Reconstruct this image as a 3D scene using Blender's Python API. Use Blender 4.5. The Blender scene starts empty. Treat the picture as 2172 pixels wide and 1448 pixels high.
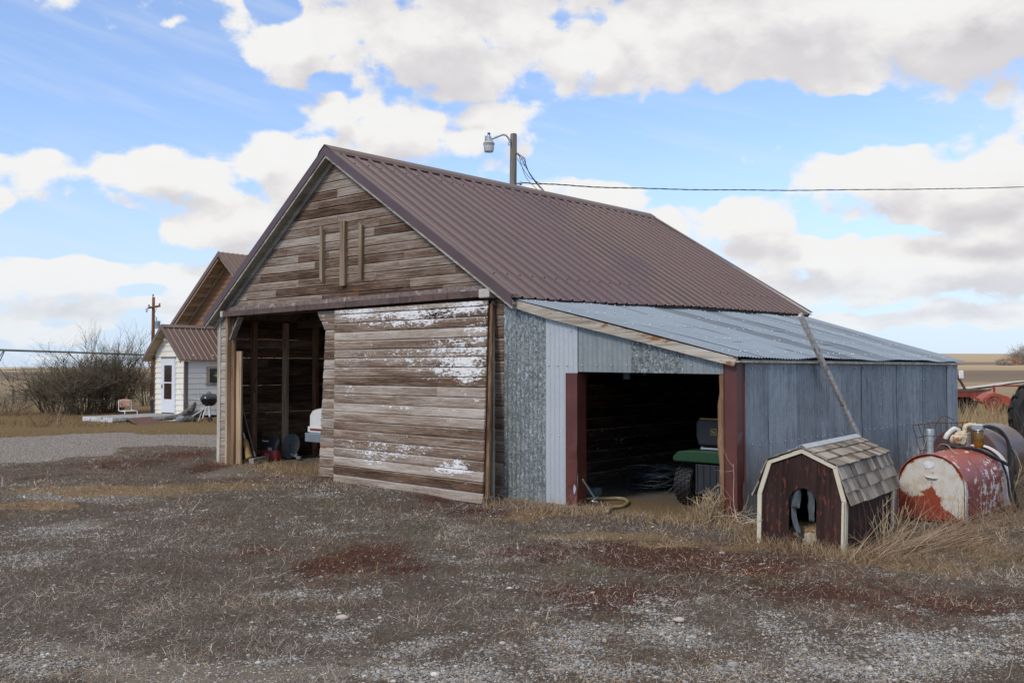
import bpy, bmesh, math, random
import numpy as np
from mathutils import Vector, Matrix
random.seed(7); RNG = np.random.default_rng(7)
S = bpy.context.scene
COL = S.collection
# ------------------------------------------------------------ camera
FPX, CXP, CYP, HOR, CAMZ = 2006.0, 1086.0, 724.0, 778.0, 1.6
PIT = math.atan((HOR-CYP)/FPX)
cd = bpy.data.cameras.new('camera'); cam = bpy.data.objects.new('camera', cd); COL.objects.link(cam)
cd.sensor_width = 36; cd.lens = 36*FPX/2172; cd.clip_end = 20000; cd.clip_start = .05
cam.location = (0, 0, CAMZ); cam.rotation_euler = (math.pi/2+PIT, 0, 0)
S.camera = cam
def ray(px, py):
    x = (px-CXP)/FPX; u = -(py-CYP)/FPX; c, s = math.cos(PIT), math.sin(PIT)
    return np.array([x, c-u*s, s+u*c])
def G(px, py, z=0.0):
    d = ray(px, py); k = (z-CAMZ)/d[2]; return np.array([0, 0, CAMZ])+k*d
def at(px, py, Y):
    d = ray(px, py); return np.array([0, 0, CAMZ])+d*(Y/d[1])
# ------------------------------------------------------------ light: bright broken cloud, veiled sun behind the camera's left
S.view_settings.view_transform = 'Standard'; S.view_settings.look = 'None'
S.view_settings.exposure = 0.34; S.view_settings.gamma = 1.0; S.cycles.use_denoising = True; S.cycles.denoiser = 'OPENIMAGEDENOISE'; S.cycles.denoising_input_passes = 'RGB_ALBEDO_NORMAL'; S.cycles.denoising_prefilter = 'NONE'
SUN_EL, SUN_AZ = math.radians(38), math.radians(222)      # azimuth clockwise from +Y
sd = bpy.data.lights.new('sun', 'SUN'); sd.energy = 1.35; sd.angle = math.radians(12); sd.color = (1, .92, .80)
so = bpy.data.objects.new('sun', sd); COL.objects.link(so); so.location = (-6, -6, 12)
sv = Vector((math.sin(SUN_AZ)*math.cos(SUN_EL), math.cos(SUN_AZ)*math.cos(SUN_EL), math.sin(SUN_EL)))
so.rotation_euler = sv.to_track_quat('Z', 'Y').to_euler()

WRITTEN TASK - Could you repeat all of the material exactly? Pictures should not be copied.

WRITTEN SOLUTION -
Reconstruct this image as a 3D scene using Blender's Python API. Use Blender 4.5. The Blender scene starts empty. Treat the picture as 2172 pixels wide and 1448 pixels high.
import bpy, bmesh, math, random
import numpy as np
from mathutils import Vector, Matrix
random.seed(7); RNG = np.random.default_rng(7)
S = bpy.context.scene
COL = S.collection
# ------------------------------------------------------------ camera
FPX, CXP, CYP, HOR, CAMZ = 2006.0, 1086.0, 724.0, 778.0, 1.6
PIT = math.atan((HOR-CYP)/FPX)
cd = bpy.data.cameras.new('camera'); cam = bpy.data.objects.new('camera', cd); COL.objects.link(cam)
cd.sensor_width = 36; cd.lens = 36*FPX/2172; cd.clip_end = 20000; cd.clip_start = .05
cam.location = (0, 0, CAMZ); cam.rotation_euler = (math.pi/2+PIT, 0, 0)
S.camera = cam
def ray(px, py):
    x = (px-CXP)/FPX; u = -(py-CYP)/FPX; c, s = math.cos(PIT), math.sin(PIT)
    return np.array([x, c-u*s, s+u*c])
def G(px, py, z=0.0):
    d = ray(px, py); k = (z-CAMZ)/d[2]; return np.array([0, 0, CAMZ])+k*d
def at(px, py, Y):
    d = ray(px, py); return np.array([0, 0, CAMZ])+d*(Y/d[1])
# ------------------------------------------------------------ light: bright broken cloud, veiled sun behind the camera's left
S.view_settings.view_transform = 'Standard'; S.view_settings.look = 'None'
S.view_settings.exposure = 0.34; S.view_settings.gamma = 1.0; S.cycles.use_denoising = True; S.cycles.denoiser = 'OPENIMAGEDENOISE'; S.cycles.denoising_input_passes = 'RGB_ALBEDO_NORMAL'; S.cycles.denoising_prefilter = 'NONE'
SUN_EL, SUN_AZ = math.radians(38), math.radians(222)      # azimuth clockwise from +Y
sd = bpy.data.lights.new('sun', 'SUN'); sd.energy = 1.35; sd.angle = math.radians(12); sd.color = (1, .92, .80)
so = bpy.data.objects.new('sun', sd); COL.objects.link(so); so.location = (-6, -6, 12)
sv = Vector((math.sin(SUN_AZ)*math.cos(SUN_EL), math.cos(SUN_AZ)*math.cos(SUN_EL), math.sin(SUN_EL)))
so.rotation_euler = sv.to_track_quat('Z', 'Y').to_euler()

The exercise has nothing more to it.